En realidad, ya desde el principio me dio la sensación de que El cuadro mostraba fallas demasiado aparatosas. Primero, desde el punto de vista léxico (en las líneas iniciales del capítulo 1, Elena decide “autoanalizarse”); segundo, desde el punto de vista gramatical, sobre todo en el manejo de los pronombres (la protagonista, en la página 16, recuerda que, a una amiga suya, “no la escribió”; y su hijo Manuel, en la 31, tras sufrir la violencia de un compañero de colegio, afirma: “Y yo también lo he pegado a él”); tercero, desde el punto de vista literario, pues no he sido capaz de localizar brillo estilístico alguno, ni en la sintaxis, ni en el ritmo narrativo, ni en la elección de las figuras retóricas o los adjetivos (la persona que lea este libro se encontrará además con párrafos tan inauditos como este, declamado por un hombre que vuelve a encontrarse con la prostituta cuyos servicios frecuentaba: “Oírte era una novedad muy positiva que nunca hasta entonces había experimentado. De pronto comprendí que vuestra profesión, lejos de ser algo degradante, podía ocultar un mundo de impotencias desesperadas que forzosamente exigían lo que de algún modo os obligaba a soportar. Tu ausencia fue algo más que perder un hábito sin destino, una de esas costumbres que en ocasiones se nos antojan necesarias para nivelar las exigencias del sexo. Hablar contigo era como pasar un examen de conciencia. Algo parecido a introducirse en un palacio bellísimo, pero saqueado y vacío”, p.35). Hay párrafos aún más delirantes, que por pudor (discúlpenme) me resisto a copiar.

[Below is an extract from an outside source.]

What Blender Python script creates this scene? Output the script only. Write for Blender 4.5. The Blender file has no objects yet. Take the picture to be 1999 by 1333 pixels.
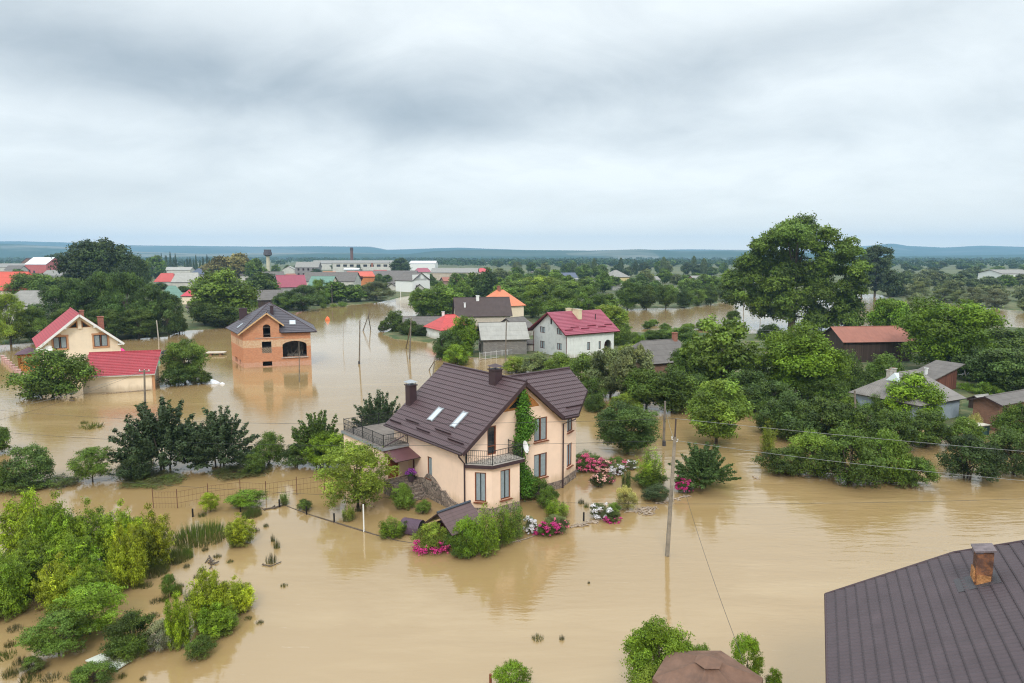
import bpy, bmesh, math, random
import numpy as np
from mathutils import Vector, Matrix
R = math.radians
S = bpy.context.scene
C = S.collection
random.seed(7)

# ------------------------------------------------------------------ camera
F_PX, CX, CY, CAM_H = 1333.0, 1000.0, 666.5, 17.0
TH = math.atan2(166.5, F_PX)
cd = bpy.data.cameras.new("camera"); cam = bpy.data.objects.new("camera", cd); C.objects.link(cam)
cd.sensor_width = 36; cd.lens = 24.0; cd.clip_start = 0.5; cd.clip_end = 40000
cam.location = (0, 0, CAM_H); cam.rotation_euler = (R(90) - TH, 0, 0)
S.camera = cam

# ------------------------------------------------------------------ world: overcast sky
W = bpy.data.worlds.new("World"); S.world = W; W.use_nodes = True
nt = W.node_tree; nt.nodes.clear()
def N(t, ty, **kw):
    n = t.nodes.new(ty)
    for k, v in kw.items():
        if k == 'ins':
            for a, b in v.items(): n.inputs[a].default_value = b
        else: setattr(n, k, v)
    return n
def mth(t, op, a, b=None, c=None, clamp=False):
    n = t.nodes.new('ShaderNodeMath'); n.operation = op; n.use_clamp = clamp
    for i, x in enumerate((a, b, c)):
        if x is None: continue
        if isinstance(x, (int, float)): n.inputs[i].default_value = x
        else: t.links.new(x, n.inputs[i])
    return n.outputs[0]
def mixc(t, f, a, b, mode='MIX'):
    n = t.nodes.new('ShaderNodeMix'); n.data_type = 'RGBA'; n.blend_type = mode
    for i, x in ((0, f), (6, a), (7, b)):
        if isinstance(x, (int, float)): n.inputs[i].default_value = x
        elif isinstance(x, tuple): n.inputs[i].default_value = x + (1,) if len(x) == 3 else x
        else: t.links.new(x, n.inputs[i])
    return n.outputs[2]
SUN_AZ, SUN_EL = R(184), R(42)       # azimuth from +Y towards +X: behind and right of the camera
tc = N(nt, 'ShaderNodeTexCoord'); sx = N(nt, 'ShaderNodeSeparateXYZ'); nt.links.new(tc.outputs['Generated'], sx.inputs[0])
X, Y, Z = sx.outputs
zc = mth(nt, 'ADD', mth(nt, 'MAXIMUM', Z, 0.0), 0.34)
cb = N(nt, 'ShaderNodeCombineXYZ'); nt.links.new(mth(nt, 'DIVIDE', X, zc), cb.inputs[0]); nt.links.new(mth(nt, 'MULTIPLY', mth(nt, 'DIVIDE', Y, zc), 1.3), cb.inputs[1])
def wn(sc, det, rough, dist=0.0, off=0.0):
    n = N(nt, 'ShaderNodeTexNoise', ins={'Scale': sc, 'Detail': det, 'Roughness': rough, 'Distortion': dist})
    m = N(nt, 'ShaderNodeVectorMath', operation='ADD'); m.inputs[1].default_value = (off, off * .7, 0)
    nt.links.new(cb.outputs[0], m.inputs[0]); nt.links.new(m.outputs[0], n.inputs['Vector']); return n.outputs['Fac']
def blob(x0, z0, sxx, szz, rot=0.0):
    dx = mth(nt, 'SUBTRACT', X, x0); dz = mth(nt, 'SUBTRACT', Z, z0); c, s = math.cos(rot), math.sin(rot)
    a = mth(nt, 'ADD', mth(nt, 'MULTIPLY', dx, c / sxx), mth(nt, 'MULTIPLY', dz, s / sxx))
    b = mth(nt, 'SUBTRACT', mth(nt, 'MULTIPLY', dz, c / szz), mth(nt, 'MULTIPLY', dx, s / szz))
    q = mth(nt, 'ADD', mth(nt, 'POWER', mth(nt, 'ABSOLUTE', a), 2.0), mth(nt, 'POWER', mth(nt, 'ABSOLUTE', b), 2.0))
    return mth(nt, 'EXPONENT', mth(nt, 'MULTIPLY', q, -1.0))
n1 = wn(0.7, 5, .5, .5, 3.1); n2 = wn(2.0, 7, .55, .7, 9.0); n3 = wn(6.0, 6, .6, .6, 4.0)
dk = mth(nt, 'ADD', mth(nt, 'MULTIPLY', mth(nt, 'SUBTRACT', n1, .5), 1.2), mth(nt, 'ADD', mth(nt, 'MULTIPLY', mth(nt, 'SUBTRACT', n2, .5), 1.15), mth(nt, 'MULTIPLY', mth(nt, 'SUBTRACT', n3, .5), .35)))
SKYB = [(.50, -.26, .222, .32, .05, -.10), (.32, -.55, .235, .2, .06, 0), (.32, -.12, .185, .18, .035, -.1), (.3, .12, .24, .2, .04, -.1), (.22, -.5, .14, .3, .02, .05), (-.45, -.62, .16, .26, .05, -.12),
        (-.25, -.12, .33, .3, .07, 0), (.28, .32, .26, .30, .035, .16), (.25, .45, .17, .3, .03, .05), (-.12, .18, .12, .3, .04, 0),
        (.25, -.45, .08, .35, .02, 0), (.15, .10, .08, .4, .02, 0), (-.15, .6, .30, .2, .06, 0), (.3, .05, .42, .3, .03, 0)]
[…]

Y si nos detuviésemos en lo puramente argumental, qué quieren que les diga. Se lo resumiré en un único detalle, que no se atrevería a redactar nadie con un mínimo de sentido común o que se haya molestado en documentarse: un niño sale de su casa y, vista la preocupación de la madre, tres horas después ya está puesta en funcionamiento la policía y se divulga una foto del muchacho en varias cadenas de televisión. No es el disparate más estruendoso: tampoco me detendré en enumerar los restantes.
Para rematar el desastre, la editorial decidió colocar en su contraportada unas frases publicitarias que, a fuerza de recurrir a la hipérbole (“Una trama llena de suspense cuyo desenlace final romperá los moldes de lo imaginable. Tensión narrativa en estado puro”), se deslizan por el tobogán del disparate y la mentira más abyecta: ni una gota de suspense o de tensión pueden ser localizadas, ni siquiera siendo generosos, en toda la novela: el redactor miente más que un político en campaña.
Permítanme que lo deje aquí. Quizá repita con la autora más adelante. O no.